Review | Film review: Heartfall Arises - laughably bad thriller stars Nicholas Tse, Lau Ching-wan

A prime candidate for worst Chinese blockbuster of 2016, this is so abysmally scripted you’d think it was a parody, with a story that’s both implausible and padded with pointless action scenes

0.5/5 stars

There are over 1.3 billion people in China – soon to be the largest film market in the world – so it’s hard to understand why the Chinese producers of Heartfall Arises couldn’t find one competent writer to produce a script. Headlined by Hong Kong stars Nicholas Tse Ting-fung and Lau Ching-wan and featuring more special-effects sequences than its joke of a story can handle, Heartfall Arises is a psychological thriller so abysmally written it plays like an extended parody of the very genre clichés it parades.
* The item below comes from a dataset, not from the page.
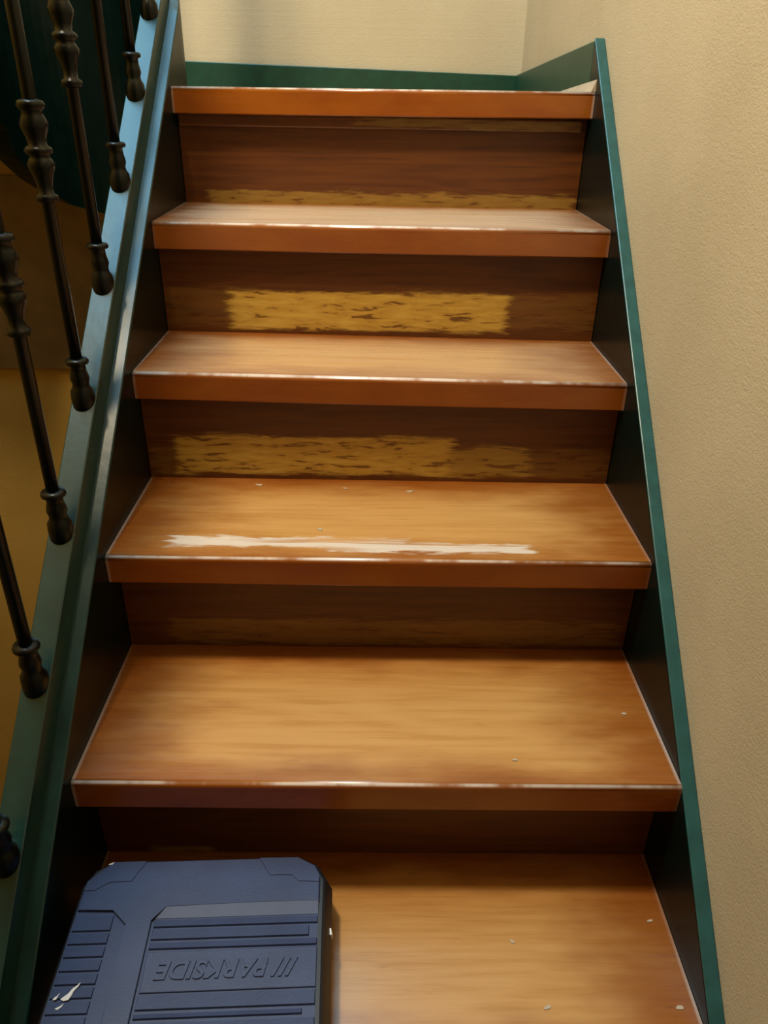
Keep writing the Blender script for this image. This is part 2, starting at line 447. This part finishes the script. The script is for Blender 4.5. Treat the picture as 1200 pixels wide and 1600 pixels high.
# ------------------------------------------------------------------ railing
rail = empty('stair_railing', (PC, -1.2, ledge(-1.33) + .052))
tag(rail, 'dark green iron railing with ringed balusters along the left side', 'railing')
RH = 0.80
bm = bmesh.new(); lathe(bm, [(.0078, .03), (.0078, RH + .01)], 14); proto_rod = mesh_obj('baluster', bm, M['iron'], None, True)
bm = bmesh.new(); lathe(bm, [(.0125, -.016), (.0150, -.010), (.0158, .004), (.0150, .014), (.0118, .019), (.0108, .024), (.0128, .031), (.0120, .036), (.0105, .042), (.0100, .050), (.0150, .052), (.0155, .055), (.0140, .058), (.0070, .0595)], 20)
proto_foot = mesh_obj('foot', bm, M['iron'], proto_rod, True)
kp = [(.0069, .252), (.0120, .254), (.0140, .257), (.0130, .261), (.0092, .263), (.0090, .272), (.0115, .283), (.0150, .291), (.0158, .296), (.0130, .301), (.0105, .304),
      (.0150, .307), (.0165, .310), (.0150, .313), (.0105, .316), (.0115, .324), (.0150, .333), (.0160, .339), (.0130, .346), (.0108, .351), (.0145, .354), (.0162, .358), (.0140, .362), (.0069, .364)]
bm = bmesh.new(); lathe(bm, kp, 20); proto_knot = mesh_obj('knot', bm, M['iron'], proto_rod, True)
def put_baluster(o, s):
    x, y, nx, ny = path(s)
    o.parent = rail
    o.location = Vector((x + .0015 * nx, y + .0015 * ny, ledge(s) + .052)) - rail.location
poss = [-0.8289 + 0.1474 * i - ARC_Y for i in range(-2, 7)] + [0.08 + .1474 * i for i in range(0, 4)]
put_baluster(proto_rod, poss[0])
for s in poss[1:]:
    r = proto_rod.copy(); COL.objects.link(r); put_baluster(r, s)
    for ch in (proto_foot, proto_knot):
        c = ch.copy(); COL.objects.link(c); c.parent = r
hp = [(-.024, 0), (-.026, .018), (-.018, .036), (0, .043), (.018, .036), (.026, .018), (.024, 0)]
bm = bmesh.new()
fr = []
for s in [-1.36] + [i * .06 - 1.3 for i in range(1, 21)] + sa:
    x, y, nx, ny = path(s); z = ledge(s) + .052 + RH
    fr.append([(x + u * nx, y + u * ny, z + v) for u, v in hp])
sweep(bm, fr); mesh_obj('handrail', bm, M['handrail'], rail)

# ------------------------------------------------------------------ tool case
case = empty('tool_case', (-0.208, -1.005, -0.9305)); case['local'] = 1
case.rotation_euler = (0, 0, math.radians(2.2))
tag(case, 'dark blue grey plastic tool case lying on the lowest step beside the left string', 'tool case')
H = 0.085
def outline(hw, yf, yn, c):
    return [(-hw + c * .85, yf), (hw - c, yf), (hw - c * .35, yf - c * .35), (hw, yf - c), (hw, yn + c), (hw - c, yn), (-hw + c, yn), (-hw, yn + c), (-hw, yf - c), (-hw + c * .3, yf - c * .35)]
def loft(bm, levels):
    rs = []
    for (hw, yf, yn, c, z) in levels:
        rs.append([bm.verts.new((x, y, z)) for x, y in outline(hw, yf, yn, c)])
    n = len(rs[0])
    for a, b in zip(rs, rs[1:]):
        for i in range(n): bm.faces.new((a[i], a[(i + 1) % n], b[(i + 1) % n], b[i]))
    bm.faces.new(rs[0][::-1]); bm.faces.new(rs[-1])
YN = -0.135
bm = bmesh.new(); loft(bm, [(.146, .108, YN + .006, .03, 0.0), (.151, .113, YN, .03, .006), (.154, .116, YN - .003, .032, .040)])
mesh_obj('case_base', bm, M['casedark'], case)
bm = bmesh.new(); loft(bm, [(.155, .117, YN - .004, .032, .0405), (.155, .117, YN - .004, .032, .052), (.150, .1135, YN, .032, .070), (.1465, .111, YN + .004, .032, H - .006), (.144, .109, YN + .006, .031, H - .0045)])
mesh_obj('lid', bm, M['casedark'], case)
def plate(name, poly, z0, z1, bev=0.0012, mat='case'):
    bm = bmesh.new(); prism(bm, poly, z0, z1)
    if bev:
        bm.edges.ensure_lookup_table()
        topd = [e for e in bm.edges if all(abs(q.co.z - z1) < 1e-7 for q in e.verts)]
        bmesh.ops.bevel(bm, geom=topd, offset=bev, segments=2, profile=0.5, affect='EDGES')
    return mesh_obj(name, bm, M[mat], case)
# floor of the recessed panels
plate('lid_panel', [(-.1435, .06), (.1395, .06), (.1395, YN + .014), (-.1435, YN + .014)], H - .0048, H - .0042, 0)
# far plate with the stem running down between the two ribbed panels
plate('lid_plate', [(-.142, .045), (-.142, .080), (-.115, .1075), (.112, .1075), (.135, .094), (.1405, .080), (.1405, .048), (-.040, .048), (-.055, .030), (-.052, YN + .012), (-.081, YN + .012), (-.080, .026), (-.100, .045)], H - .006, H, .0016)
bm = bmesh.new()
hexa(bm, [(-.053, .033, H - .006), (.1395, .033, H - .006), (.1395, .047, H - .006), (-.040, .047, H - .006),
          (-.053, .033, H - .0035), (.1395, .033, H - .0035), (.1395, .048, H - .0004), (-.040, .048, H - .0004)])
mesh_obj('lid_slope', bm, M['case'], case)
# corner pads
plate('corner_pad', [(-.075, .1075), (-.088, .080), (-.114, .080), (-.129, .069), (-.141, .069), (-.141, .081), (-.115, .107)], H - .001, H + .0012, .0006)
plate('corner_pad', [(.064, .1075), (.079, .083), (.106, .083), (.114, .074), (.1402, .072), (.1402, .081), (.134, .094), (.112, .107)], H - .001, H + .0012, .0006)
# ribs
def rib(x0, x1, ya, yb, rise=.0028):
    bm = bmesh.new()
    zl = H - .0044
    hexa(bm, [(x0, ya, zl), (x1, ya, zl), (x1, yb, zl), (x0, yb, zl),
              (x0 + .001, ya + .0008, zl + rise), (x1 - .001, ya + .0008, zl + rise), (x1 - .001, yb - .0004, zl + rise * .55), (x0 + .001, yb - .0004, zl + rise * .55)])
    return mesh_obj('rib', bm, M['case'], case)
for yt, yb2, xr in [(.031, .0215, .1395), (.0195, .0065, .130), (.0040, -.0045, .1395), (-.0535, -.0700, .1395), (-.0730, -.0790, .126), (-.0820, -.0950, .1395), (-.0980, -.1100, .126)]:
    rib(-.050 + .0, xr, yb2, yt)
yl = [.040, .0185, .0030, -.0120, -.0275, -.0420, -.0565, -.0725, -.0885, -.1045, -.119]
for a_, b_ in zip(yl, yl[1:]):
    rib(-.1425, -.098, b_ + .0012, a_ - .0012, .0026)
plate('name_panel', [(-.050, -.0075), (.1395, -.0065), (.1395, -.0515), (-.049, -.0520)], H - .0044, H - .0022, .0008)
# embossed lettering, upside down from here
tx = bpy.data.curves.new('lettering', 'FONT'); tx.body = '/// PARKSIDE'; tx.size = 0.0285; tx.extrude = 0.0009
tx.shear = 0.22; tx.align_x = 'CENTER'; tx.align_y = 'CENTER'; tx.offset = 0.0004; tx.bevel_depth = 0.0003
to = bpy.data.objects.new('lettering_curve', tx); COL.objects.link(to)
dg = bpy.context.evaluated_depsgraph_get(); dg.update()
me = bpy.data.meshes.new_from_object(to.evaluated_get(dg)); me.name = 'lettering'
bpy.data.objects.remove(to)
xs = [v.co.x for v in me.vertices]; ysv = [v.co.y for v in me.vertices]
sx = 0.156 / (max(xs) - min(xs)); syv = 0.0205 / (max(ysv) - min(ysv)); mx = (max(xs) + min(xs)) / 2; my = (max(ysv) + min(ysv)) / 2
for v in me.vertices:
    v.co.x = -(v.co.x - mx) * sx; v.co.y = -(v.co.y - my) * syv
me.materials.clear(); me.materials.append(M['case'])
lo = bpy.data.objects.new('lettering', me); COL.objects.link(lo); lo.parent = case; lo.location = (.041, -.0295, H - .0016)
lo['label'] = 'embossed lettering, upside down'
# dried paint on the case
def splat(name, pts, z, h=.0012):
    bm = bmesh.new(); prism(bm, pts, z, z + h); return mesh_obj(name, bm, M['white'], case)
zr_ = H - .0022
splat('paint_splash', [(-.1300, -.0560), (-.1265, -.0580), (-.1215, -.0570), (-.1195, -.0525), (-.1185, -.0480), (-.1150, -.0430), (-.1135, -.0385), (-.1165, -.0420), (-.1205, -.0455), (-.1235, -.0505)], zr_)
splat('paint_splash', [(-.1380, -.0565), (-.1345, -.0560), (-.1325, -.0490), (-.1345, -.0520), (-.1375, -.0545)], zr_, .0008)
splat('paint_splash', [(-.1330, -.0655), (-.1280, -.0630), (-.1250, -.0600), (-.1265, -.0640), (-.1300, -.0665)], zr_, .0008)
splat('paint_splash', [(-.1215 + .0, .1030), (-.1165, .1030), (-.1150, .1070), (-.1175, .1055), (-.1200, .1045)], H + .001, .0006)
bm = bmesh.new(); hexa(bm, [(.1535, .0205, .050), (.1565, .0205, .050), (.1565, .0275, .050), (.1535, .0275, .050),
                            (.1520, .0210, .059), (.1555, .0210, .059), (.1545, .0285, .060), (.1520, .0285, .060)])
mesh_obj('paint_splash', bm, M['white'], case)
Tse plays elite police inspector John Ma, who takes a gunshot to the heart during his pursuit of a tech-savvy assassin named The General (Gao Weiguang). A year-and-a-half later, the rehabilitated Ma is once again called into action when a criminal begins to wreak havoc with the same modus operandi as The General, who was killed in the original incident. For some unknown reason, Ma’s team is joined by criminal psychologist Calvin Che (Lau Ching-wan), who apparently has some troubles at home.

Nicholas Tse (left, in hat) as a police detective in Heartfall Arises.

The twist in this seemingly ordinary police procedural is that either Ma or Che – both benefactors of organ transplants from The General – could be the new serial killer, as they have supposedly also inherited the memories, tastes, emotions and even murderous impulse of the dead man through his body parts. The surprise is that this isn’t even close to being the most far-fetched aspect of Heartfall Arises, which continually bombards audiences with one shockingly implausible scene after another.

Lau Ching-wan plays a criminologist in Heartfall Arises.

Before its laughably inept climax high up a Hong Kong skyscraper, the film cycles through a non-romance between Ma and The General’s ex-girlfriend (Tong Liya), some inconsequential action scenes in Thailand, and much hot air between Ma and Che, as if they know what they’re talking about. A prime candidate for worst Chinese blockbuster of the year, this debut feature by writer-director Ken Wu, while constantly adopting the imagery of a game of chess, displays all the wisdom of a wooden chair.